By Rozanna Latiff and Ebrahim Harris
KUALA LUMPUR (Reuters) – Malaysia’s political leaders scrambled on Sunday to secure support from rivals a day after a general election produced a hung parliament, with no coalition winning a parliamentary majority.
Longtime opposition leader Anwar Ibrahim and former Prime Minister Muhyiddin Yassin each said they could form a government with support from other parties, whom they did not identify.
A record number of Malaysians voted, hoping to end a spell of political uncertainty at a time of slowing economic growth and rising inflation in the Southeast Asian nation, which has had three prime ministers in as many years.
The instability reflects a political transformation in a country that has for decades been one of the most stable in a region that has had its share of military coups, violent political upheavals, and insurgencies.
Saturday’s election saw the further decline of a force that dominated politics from independence in 1957 until 2018, as well as gains by an Islamist party that has called for sharia law.
Forming a government may require the involvement of Malaysia’s king, whose largely ceremonial role includes the power to appoint as prime minister a lawmaker he believes will command a majority when no coalition can do so on its own.
The palace on Sunday instructed the parties to each present the name of a lawmaker it thinks has majority by 2 p.m. (0600 GMT) on Monday.
Anwar’s Pakatan Harapan coalition won 82 lower house seats, short of the 112 majority but slightly ahead of Muhyiddin Yassin’s alliance with 73.
Prime Minister Ismail Sabri Yaakob’s Barisan Nasional alliance – whose United Malays National Organisation (UMNO) had long been Malaysia’s dominant political force – suffered its worst electoral defeat ever, winning just 30 of the 178 seats it vied for.
As voters rejected UMNO and the multi-ethnic Barisan coalition it leads for the second election in a row, Muhyiddin’s Perikatan Nasional coalition, in its first national contest, pulled support from Barisan’s traditional base.
‘MORE DIVIDED’
“I think what we learned here is that the country is more divided,” said Asrul Hadi Abdullah Sani, deputy managing director at political risk consultancy BowerGroupAsia.
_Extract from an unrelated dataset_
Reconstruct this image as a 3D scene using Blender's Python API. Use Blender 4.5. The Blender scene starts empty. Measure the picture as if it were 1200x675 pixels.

“With Perikatan Nasional making inroads into UMNO’s vote bank, it shows that there are three legitimate coalitions in the future of Malaysian politics.”
Fighting against UMNO, which he had once led, Mahathir Mohamad, 97 and Malaysia’s longest-serving premier, lost his seat in his first election defeat in 53 years.
A key winner in the election was the Islamist PAS party in the Perikatan coalition, securing the largest number of seats of any single party. Race and religion are divisive issues in Malaysia, where the mostly Muslim Malays are the majority of the population, with sizable ethnic Chinese and Indian minorities.
Smaller political blocs based in Sabah and Sarawak states on Borneo island, which have sought greater autonomy, could potentially play decisive roles if they aligned with either coalition.
Muhyiddin said he had met with Sarawak’s state leader and was in discussions with other parties on forming a government.
If Anwar should become premier, it would be a remarkable transformation for a politician who in 25 years has gone from heir apparent of Mahathir to a prisoner convicted of sodomy to the leading opposition figure. He says the sodomy and corruption charges were politically motivated.
After release from prison in 2018, he joined Muhyiddin and mentor-turned-foe-turned-ally Mahathir Mohamad to defeat Barisan, ending its six-decade rule, amid public anger at the government over the multibillion-dollar 1MDB scandal.
That coalition collapsed after 22 months due to infighting over a promise by Mahathir to hand the premiership to Anwar.
Muhyiddin briefly became premier, but his administration collapsed last year, paving the way for Barisan’s return to power with Ismail at the helm.